Horatio Alger is the greatest champion of social mobility in the public imagination. His tales of young men (and they were men) born poor, but overcoming adversity through hard work and extraordinary character, have influenced ideas about the American Dream for more than a century. Monday marks Alger’s 182nd birthday: not coincidentally, that’s the date of our first annual Social Mobility Summit.
We will hear keynote speeches from Rep. Paul Ryan and Sen. Kirsten Gillibrand about their visions for opportunity (you can register for the live webcasts here). But during the rest of the day, we’re convening a series of invitation-only session with leading practitioners and academics to generate real policy solutions to help close the opportunity gap. (Look out on this blog for some products of these labors; and sign up for our regular updates.)
Every Stage Matters
Improving intergenerational mobility is necessarily a lifetime’s work. In earlier work, CCF has identified five key transition stages across the lifecycle that are critical for promoting mobility and opportunity. The working sessions at the Summit will reflect this by focusing on each critical life stage:
- Family Formation: the circumstances surrounding a child’s birth–particularly parents’ marital status and mother’s education–are highly predictive of life chances. While teen pregnancy rates are at an all-time low, about 70% of pregnancies to unmarried women in their twenties are unintended.
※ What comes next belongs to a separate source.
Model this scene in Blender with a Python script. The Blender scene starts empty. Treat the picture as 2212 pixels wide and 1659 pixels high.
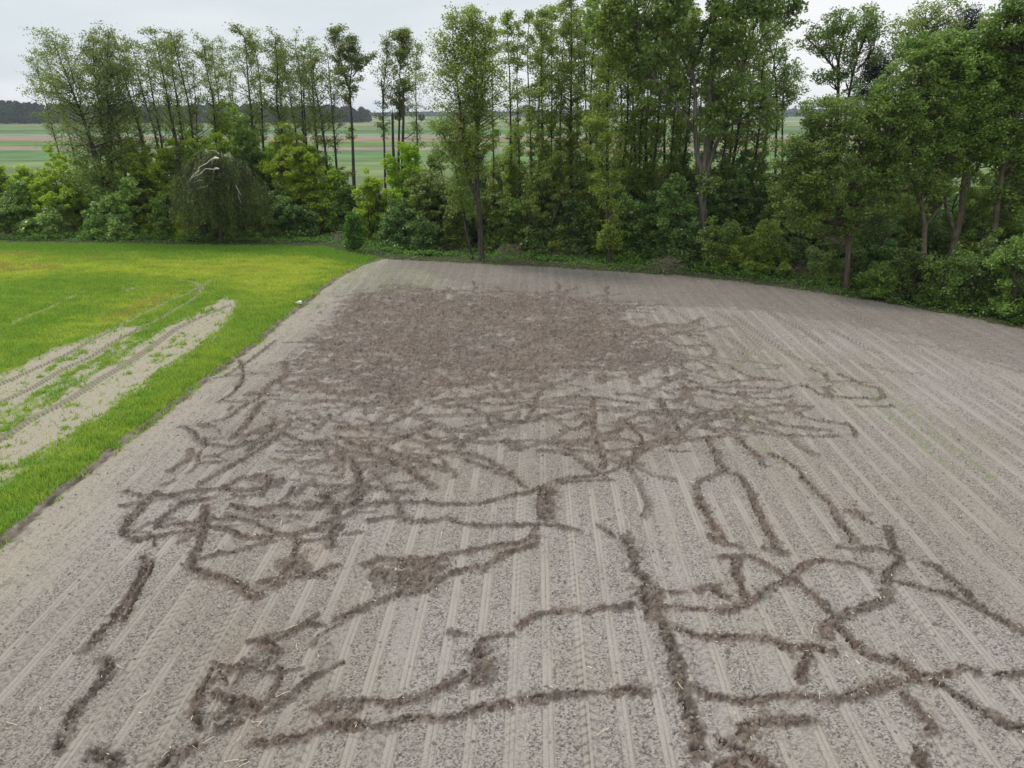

- Early Childhood: Differences in early childhood, such as parenting and preschool quality, show early gaps by income. Fewer than half the children born to poor families are prepared for kindergarten at age 5, in terms of cognitive and behavioral skills.
- K-12: from early elementary school, where almost half of low-income kids are significantly behind in reading, math, or behavioral skills, all the way through to adolescence, where drop-out rates, teen pregnancy, and criminal conviction are much higher, children from poor families are struggling at every grade level.
- Postsecondary: Many more people are enrolling in college, including lower-income students, but graduation rates are not increasing significantly. And community colleges, which serve the highest proportion of low income and minority students, have abysmal completion rates.
- Labor market: there’s no substitute for a full-employment economy, where decent jobs are available to all who want them. But as the current debate over the importance of the minimum wage and the EITC shows, there are also policies that can assist low-income families more directly, including reforms to the EITC (on which you’ll hear more from Belle Sawhill next week.)
The opportunity gap is really a series of gaps that start early and widen over time. No single program at any one life stage offers a solution: it will take many programs and changes in life courses at many stages. The good news is that, as our work has shown, multiple programs—each with modest but meaningful effects—together can make a real difference.